Cette caractéristique topographique, ancrée dans le fantasme d'une nation, ou d'une terre pour être plus large, est à lier à l'aspect clichéique que revendique Kwahulé lui-même. L'image donnée de l'Afrique est celle d'une terre fantasmée, mythique, dont la temporalité et les usages s'inscrivent dans un rapport cyclique à l'existence. Tous les stéréotypes sont réunis : sorcellerie, rites initiatiques extrêmes, femmes nymphomanes, hommes violeurs, sexes gigantesques (représentés par Anaconda-douze dont le surnom évoque les douze coups que retentit son "bangala" à chaque rapport sexuel), surnoms caricaturaux et imagés, intrusion d'une certaine "africanité" dans l'emploi de termes connotés (les palabres, les cases...). Djimi n'existe pas, et n'est d'ailleurs jamais situé dans une zone plus précise que l'Afrique elle-même. Ce flou volontaire contribue à créer un univers de clichés, mais que l'auteur réinvestit toutefois. En effet, ce que fait Kwahulé n'est pas un retour en arrière idéologique et littéraire : il ne verse pas dans une représentation naïve de l'Afrique, peuplée de "bons sauvages" ignorants et gentils. Tout d'abord, parce que le cliché est généralisé : la concierge est stéréotypée, Paris également. En fait, personne n'échappe au processus, car les protagonistes de ce roman sont des personnages, au sens fort du terme, et notamment des personnages de théâtre, des archétypes sociaux, utiles à l'édification d'une oeuvre polyphonique qui les dépasse. L'accumulation de clichés, de voix et de discours sert une absurdité supérieure, qui échappe irrémédiablement aux personnages.

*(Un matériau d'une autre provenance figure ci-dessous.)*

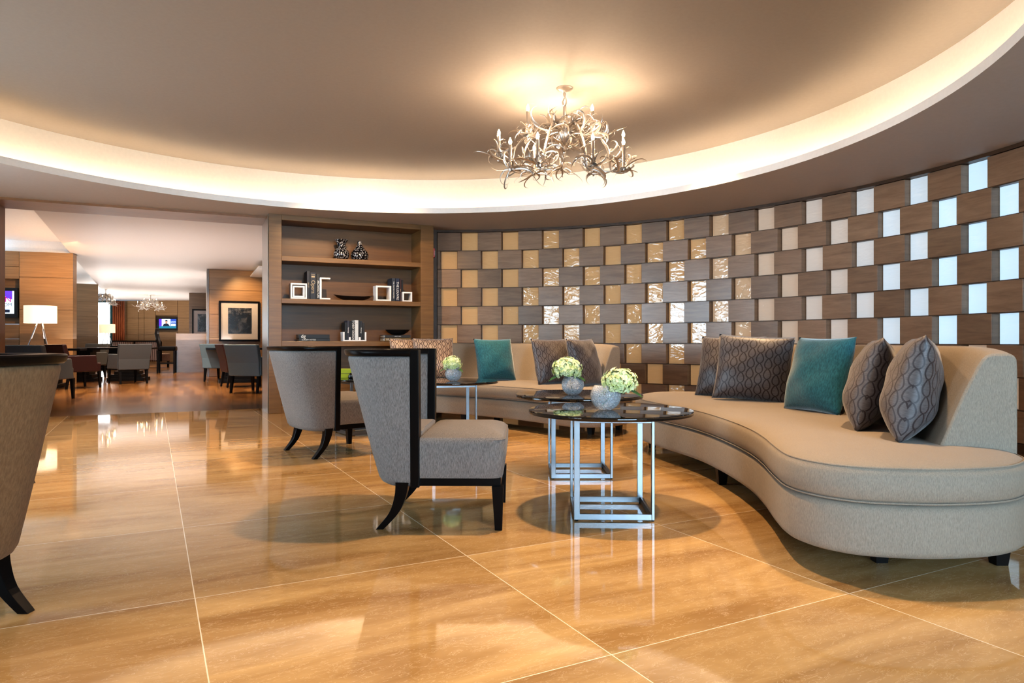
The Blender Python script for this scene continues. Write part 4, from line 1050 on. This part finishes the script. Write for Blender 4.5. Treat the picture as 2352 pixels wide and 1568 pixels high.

Monsieur Ki est donc à plus d'un titre un roman fou. Les habitants de Djimi sont-ils les vrais déconnards ? Ou ne serait-ce pas plutôt le premier locataire qui, hanté par le souvenir confus d'une Afrique à laquelle il ne pourra jamais plus appartenir, mythifie la terre de ses ancêtres à coup de clichés coloniaux et de légendes surannées pour mieux se la réapproprier? Nul ne le sait, mais par cette traversée délirante de mondes que tout oppose, où les personnages se perdent pourtant pareillement dans des palabres insensées, Kwahulé peint un homme en proie à une solitude ontologique qui frise souvent la folie. Finalement, la nature humaine dans ce roman est à l'image de celle décrite par Shakespeare, "c'est un récit raconté par un idiot plein de bruit et de fureur, et qui ne signifie rien."